Nationally, teacher pension funds have amassed more than a trillion dollars in assets. But those funds cannot just sit in a bank somewhere; that money needs to grow. It needs to earn high returns so that pension funds can pay down debts and meet burgeoning financial obligations to their members. In fact, states often base how much they need to save today on ambitious assumptions about the expected rate of return they’ll get on their investments.

Most pension funds engage in a strategy that’s called active investing. Under this approach, money managers make decisions about which company’s stock should be bought and sold, and when. With smart people making such decisions, the idea is that active investing will produce greater financial gains than a “passive” approach of regularly buying an index of equal amounts of all companies in the market.

The evidence, however, tells a different story.

As Ben Carlson, the author of A Wealth of Common Sense, pointed out in a tweet earlier this fall, over the last 15 years “passive” index funds overwhelmingly outperformed traditional, “actively” managed mutual funds. Among the different types of funds analyzed, index funds outperformed the actively managed mutual funds at least 80 percent of the time. In many cases, index funds performed even more strongly. For example, small-cap growth funds were outperformed by their benchmark 99.35 percent of the time.

These data suggest that passive investing could provide a safer and, over the long-term, a more productive investment, for teacher pension funds. Passive investing, such as through an index fund, spreads investments widely. This produces a highly diversified portfolio that covers the entire market, rather than trying to make guesses about which particular companies or sectors will do well at a given time. This strategy insulates investors from more dramatic swings of volatility in individual stocks and, as shown above, can often produce returns that outperform managed accounts.

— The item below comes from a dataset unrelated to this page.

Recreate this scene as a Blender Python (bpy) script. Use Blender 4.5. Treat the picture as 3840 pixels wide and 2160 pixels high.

Taking a more passive investing approach could benefit teacher pension funds in other ways as well. Passive investing also typically incurs lower fees, meaning teacher pension funds can pay less for these returns on their investments. Furthermore, electing to passively invest will severely reduce the need for pension fund employees to pick the right money managers, who in turn will pick the right investments. Studies of this practice suggest that it’s a lose-lose situation, that investors tend to chase after positive performance rather than capturing it themselves, and that states might be better off making passive investments with a leaner team.

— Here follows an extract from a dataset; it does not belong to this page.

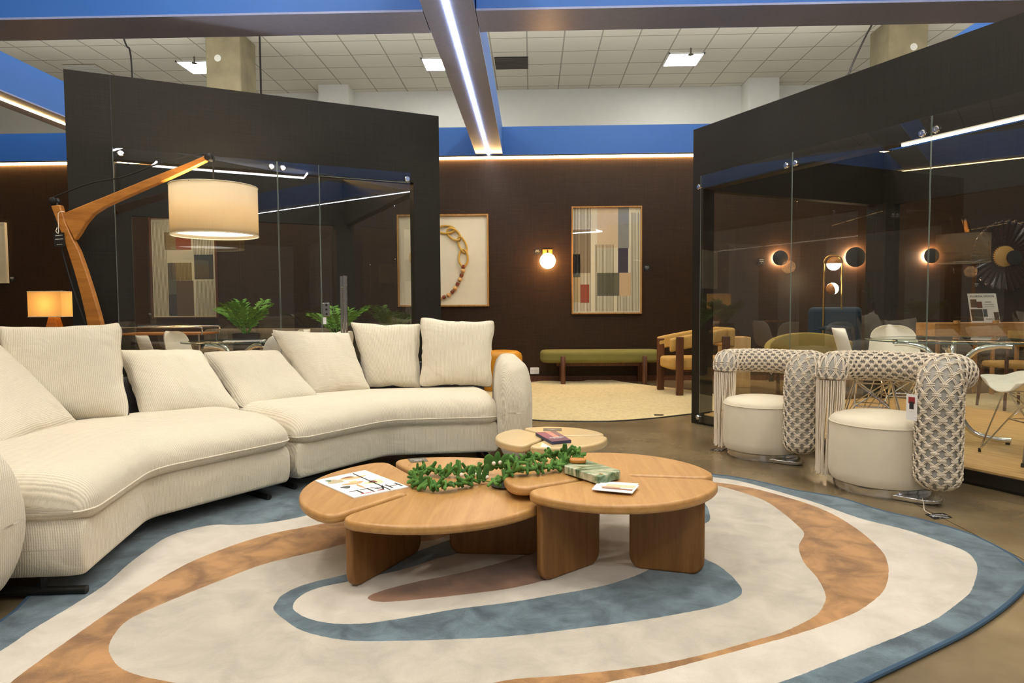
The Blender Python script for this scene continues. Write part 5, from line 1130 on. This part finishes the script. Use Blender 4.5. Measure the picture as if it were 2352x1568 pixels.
# bar cart inside left booth
a, b = AY(297, 757, 7.1), AY(482, 760, 7.1); L_ = b.x-a.x; zc = AY(390, 764, 7.0).z
t = thing('console_trolley', 'chrome framed trolley with a reddish wooden top inside the left booth', 'trolley', ((a.x+b.x)/2, 7.1, zL)); zc -= zL
m = MB(); m.box((-L_/2, -.2, zc-.02), (L_/2, .2, zc)); obj('wooden_top', m, 'lamp_wood', t, bevel=.003)
for y in (-.2, .2): m = MB(); m.tube(cr([(-L_/2-.02, y, zc+.055), (-L_/2+.02, y, zc+.06), (0, y, zc+.06), (L_/2-.03, y, zc+.06), (L_/2+.01, y, zc+.04), (L_/2+.015, y, zc-.02)], 6), .007, 8); obj('rail', m, 'chrome', t)
for x in (-L_/2+.02, L_/2-.02):
    for y in (-.2, .2): m = MB(); m.tube([(x, y, 0), (x, y, zc-.01)], .009, 8); obj('leg', m, 'chrome', t)
m = MB(); m.box((-L_/2, -.2, .2), (L_/2, .2, .215)); obj('lower_shelf', m, 'lamp_wood', t, smooth=False)
# plants
def plant(label, loc, n, size, seed, potz, mt='leaf_green', spread=1):
    t = thing('potted_plant', label, 'plant', loc); rnd = random.Random(seed); m = MB(); m.lathe([(.10, 0), (.13, .02), (.15, potz-.02), (.15, potz), (.135, potz), (.13, potz-.04), (.001, potz-.04)], 24, cap=False); obj('pot', m, 'pot_dark', t)
    st = MB(); lf_ = MB()
    for k in range(n):
        a = 2*PI*k/n+rnd.uniform(-.3, .3); h = size*rnd.uniform(.55, 1.0); out = size*rnd.uniform(.35, .85)*spread; base = Vector((0, 0, potz-.05)); tip = Vector((math.cos(a)*out, math.sin(a)*out, potz+h)); mid = base.lerp(tip, .55)+Vector((0, 0, .10*size)); C_ = cr([base, mid, tip], 8); st.tube(C_, .004, 5)
        # finger-lobed leaf blades along the upper stem
        for q in range(5, len(C_)-1, 1):
            tg = (C_[q+1]-C_[q]).normalized(); sd = tg.cross(Vector((0, 0, 1))).normalized(); Lf = size*.34*(1-abs(q-11)/14)
            for s in (-1, 1):
                dirv = (sd*s+tg*.7+Vector((0, 0, -.15+rnd.uniform(-.2, .2)))).normalized(); wdt = tg*.018; b0 = C_[q]; e = b0+dirv*Lf
                lf_.add([b0, b0+dirv*Lf*.45+wdt, e, b0+dirv*Lf*.45-wdt, b0+dirv*Lf*.45+Vector((0, 0, .006))], [(0, 1, 4), (1, 2, 4), (2, 3, 4), (3, 0, 4)])
    obj('stems', st, mt, t); obj('foliage', lf_, mt, t, smooth=False); return t
plant('green leafy plant in a dark pot at the back of the left booth', (-3.28, 7.7, zL), 16, .40, 4, .74)
plant('broad leaved green plant behind the glass door handles', (-2.22, 7.70, zL), 11, .36, 9, .72, spread=1.3)

# ================================================================== beyond the right booth
# brass floor lamp
c = AY(1914, 587, 9.1); t = thing('floor_lamp', 'brass loop floor lamp with two half wooden glowing globes', 'floor lamp', (c.x, 9.1, 0)); hw = .118; zt_ = c.z
m = MB(); m.tube([(-hw, 0, .02), (-hw, 0, zt_-.09)]+[(-hw+.09-.09*math.cos(q), 0, zt_-.09+.09*math.sin(q)) for q in (.4, .8, 1.2, PI/2)]+[(hw-.09+.09*math.sin(q), 0, zt_-.09+.09*math.cos(q)) for q in (0.0, .4, .8, 1.2, PI/2)]+[(hw, 0, .02)], .011, 12); obj('loop', m, 'brass', t)
m = MB(); m.lathe([(.17, 0), (.17, .02)], 32); obj('base', m, 'brass', t)
def half(cx, cz, r, rot, nm=0):
    for k, mt in ((0, 'half_globe'), (1, 'lamp_wood')):
        m = MB(); pr = [(r*math.sin(PI/2*i/10), -r*math.cos(PI/2*i/10)) for i in range(11)]; pr[0] = (.001, -r); M = Matrix.Translation((cx, -.02, cz)) @ Matrix.Rotation(rot+PI*k, 4, 'Y'); m.lathe(pr, 28, M); o = obj('globe_half', m, mt, t); o['label'] = 'glowing white globe half' if k == 0 else 'wooden globe half'
half(0, zt_-.105, .088, 0); half(-.015, AY(1910, 663, 9.1).z, .078, -PI/2-.3)
l = bpy.data.lights.new('floor_lamp_light', 'POINT'); l.energy = 7; l.color = (1, .72, .4); l.shadow_soft_size = .05; lo = bpy.data.objects.new('floor_lamp_light', l); COL.objects.link(lo); lo.location = (c.x, 9.35, zt_-.3)
# navy high back armchair
c = AY(1924, 705, 9.05); t = thing('lounge_chair', 'navy blue high backed lounge chair beneath the brass floor lamp', 'armchair', (c.x, 9.05, 0), math.radians(-8)); H_ = c.z
m = MB(); m.prism(rrect(.66, .16, .07, 5, 0, .12), .36, H_); obj('backrest', m, 'navy_fabric', t, bevel=.06, seg=4)
m = MB(); m.prism(rrect(.66, .60, .12, 5, 0, -.18), .30, .44); obj('seat', m, 'navy_fabric', t, bevel=.05, seg=4)
m = MB(); m.sphere((-.02, .03, H_-.28), (.20, .05, .04)); obj('button_fold', m, 'navy_fabric', t)
for x in (-.26, .26):
    for y in (-.4, .12): m = MB(); m.tube([(x, y, 0), (x*.9, y, .31)], .016, 10); obj('leg', m, 'dark_wood', t)
# mustard lounge chair (low curved back)
c = AY(1848, 756, 8.2); t = thing('tub_chair', 'low mustard tub chair seen through glass behind the farther rope armchair', 'armchair', (c.x, 8.15, 0)); Hm_ = c.z
m = MB()
def tub(u, v): a = PI*(1.0*u)+.0; rr = .43; hh = Hm_-.20*(1-math.sin(a))**1.0*.7-.1*(u) ; return Vector((rr*math.cos(a)*1.02, rr*math.sin(a)*.8-.1, .30+(hh-.30)*v))
m.grid(lambda u, v: tub(1-u, v), 28, 5); o = obj('backrest', m, 'mustard_fabric', t); s = o.modifiers.new('thickness', 'SOLIDIFY'); s.thickness = .07; s.offset = 1; bv = o.modifiers.new('b', 'BEVEL'); bv.width = .02; bv.segments = 3
m = MB(); m.prism(rrect(.76, .6, .2, 6, 0, -.1), .28, .43); obj('seat', m, 'mustard_fabric', t, bevel=.04, seg=4)
for x in (-.28, .28):
    for y in (-.3, .12): m = MB(); m.tube([(x, y, 0), (x, y, .29)], .022, 10); obj('leg', m, 'dark_wood', t)
# small card on black string at mustard chair
c = AY(1772, 868, 7.73); t = thing('hang_tag', 'black card tag hanging on white string behind the farther rope armchair', 'tag', tuple(c)); m = MB(); m.box((c.x-.03, c.y-.001, c.z-.04), (c.x+.03, c.y+.001, c.z+.04)); obj('card', m, 'black_card', t, world=True, smooth=False); m = MB(); m.tube([(c.x-.03, c.y+.05, c.z+.10), (c.x, c.y, c.z+.04), (c.x+.04, c.y+.05, c.z+.10)], .003, 5); obj('string', m, 'cotton_rope', t, world=True)
# plain wooden cube table left, glimpsed
c = AY(1686, 782, 9.2); t = thing('side_table', 'pale wooden box side table glimpsed left of the mustard tub chair', 'table', (c.x, 9.2, 0)); m = MB(); m.box((-.17, -.17, 0), (.17, .17, AY(1686, 773, 9.2).z)); obj('box', m, 'pale_wood', t, bevel=.004)
# grey sofa with cushions
# wooden shelf rail / sideboard
a, b = AY(2142, 742, 8.2), AY(2420, 742, 8.2); t = thing('sideboard', 'long wooden sideboard carrying the white information board', 'sideboard', ((a.x+b.x)/2, 8.35, 0)); w2 = (b.x-a.x)/2
m = MB(); m.box((-w2, -.2, a.z-.16), (w2, .2, a.z)); obj('body', m, 'sideboard_wood', t, bevel=.004)
for x in (-w2+.25, 0, w2-.2):
    for y in (-.16, .16): m = MB(); m.tube([(x, y, 0), (x, y, a.z-.15)], .024, 10); obj('leg', m, 'sideboard_wood', t)
    m = MB(); m.tube([(x, -.2, a.z-.01), (x, -.2, a.z+.03)], .035, 14); obj('post_cap', m, 'sideboard_wood', t)
# information board
P = [AY(2232, 739, 8.25), AY(2298, 737, 8.25), AY(2290, 673, 8.36), AY(2222, 672, 8.36)]; zb_ = a.z; d0 = zb_+.0008-min(P[0].z, P[1].z)
P = [p+Vector((0, 0, d0)) for p in P]; P[1].z = P[0].z
t = thing('information_board', 'white information board with small photographs leaning on the wooden sideboard', 'sign', (P[0].x, 8.25, zb_))
X = (P[1]-P[0]).normalized(); Z = (P[3]-P[0]); Z = (Z-X*Z.dot(X)*0).normalized(); Nn = X.cross(Z); W2 = (P[1]-P[0]).length; H2 = (P[3]-P[0]).length
def bd(u0, v0, u1, v1, mt, d, nm, par=t):
    q = [P[0]+X*W2*u+Z*H2*v-Nn*(-d) for u, v in ((u0, v0), (u1, v0), (u1, v1), (u0, v1))]; q2 = [p-Nn*.004 for p in q]; m = MB(); m.add(q+q2, [(0, 1, 2, 3), (7, 6, 5, 4), (0, 4, 5, 1), (1, 5, 6, 2), (2, 6, 7, 3), (3, 7, 4, 0)]); return obj(nm, m, mt, par, world=True, smooth=False)
bd(0, 0, 1, 1, 'paper_white', 0, 'board')
for (u0, v0, u1, v1, col) in ((.06, .52, .28, .80, (92, 70, 50)), (.28, .50, .46, .72, (110, 58, 40)), (.03, .06, .44, .46, (70, 62, 40)), (.46, .20, .60, .46, (76, 84, 84)), (.82, .05, .99, .36, (80, 60, 40))): bd(u0, v0, u1, v1, pal(*col), .0008, 'printed_picture')
for s, sz, u, v in (('FLORIDA DESIGN', .036, .5, .90), ('HAMMO', .020, .68, .70), ('living and dining', .016, .70, .62), ('styles for every home', .013, .70, .55), ('HAMMO-C', .02, .66, .12)):
    obj('lettering', textmb(s, sz, frame(P[0]+X*W2*u+Z*H2*v+Nn*.0016, X, Z, Nn), .0003), 'black_card', t, world=True, smooth=False)
# dining chairs (wood with straw coloured seats) behind right glass
def dining(label, loc, rz):
    t = thing('dining_chair', label, 'chair', loc, rz, 'wooden dining chairs behind the right booth'); m = MB(); m.prism(rrect(.46, .44, .1, 5), .42, .475); obj('seat', m, 'ochre_fabric', t, bevel=.02)
    m = MB()
    def bk(u, v): a = (u-.5)*1.5; return Vector((.27*math.sin(a)*1.15, .22-.12*(1-math.cos(a))*1.6, .64+.16*v))
    m.grid(bk, 12, 4); o = obj('backrest', m, 'ochre_fabric', t); s = o.modifiers.new('thickness', 'SOLIDIFY'); s.thickness = .03
    for x, y, h in ((-.2, -.18, .43), (.2, -.18, .43), (-.22, .17, .72), (.22, .17, .72)): m = MB(); m.tube([(x*1.15, y*1.15, 0), (x, y, h)], [.014, .02], 10); obj('leg', m, 'dark_wood', t)
    return t
d1 = dining('wooden dining chair with ochre seat below the information board', (4.95, 7.1, .0125), math.radians(185)); dup(d1, (5.75, 7.5, .0125), math.radians(160), 'wooden dining chair with ochre seat beyond the right photo edge')
# pale rug behind right booth
m = MB(); P = [(4.35, 6.55), (7.8, 6.6), (8.0, 8.4), (4.9, 8.1)]; P = [p.to_2d() for p in cr([Vector((x, y, 0)) for x, y in P], 8, True)]
m.prism([(p.x, p.y) for p in P if True], .0005, .012); setp(obj('woven_rug', m, 'sisal', smooth=False), 'pale woven rug under the dining chairs behind the right booth', 'rug')

SC.cycles.transparent_max_bounces = 24
SC.cycles.max_bounces = 10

As an added bonus, passive investing would help to eliminate some of the politics around pension funds. As my colleague Chad Aldeman previously noted, the American Federation of Teachers (AFT) black-listed certain money managers who ran afoul of the union’s priorities. Or conversely, some unions will attempt to make socially conscious investments such as avoiding weapons manufacturers. Passive investing allows pension funds to avoid these political issues. 

To be sure, passive funds are not fool-proof. They follow the market, and if the market tanks so will they. A passive investment also won’t produce dramatic returns like someone who bought Amazon stock in the mid-1990s, or Bitcoin in more recent years. But index funds produce a greater than average return when the market is doing well, and can limit losses during a downturn. It is precisely this kind of investing strategy that pension funds need to grow their assets and meet their members’ financial needs.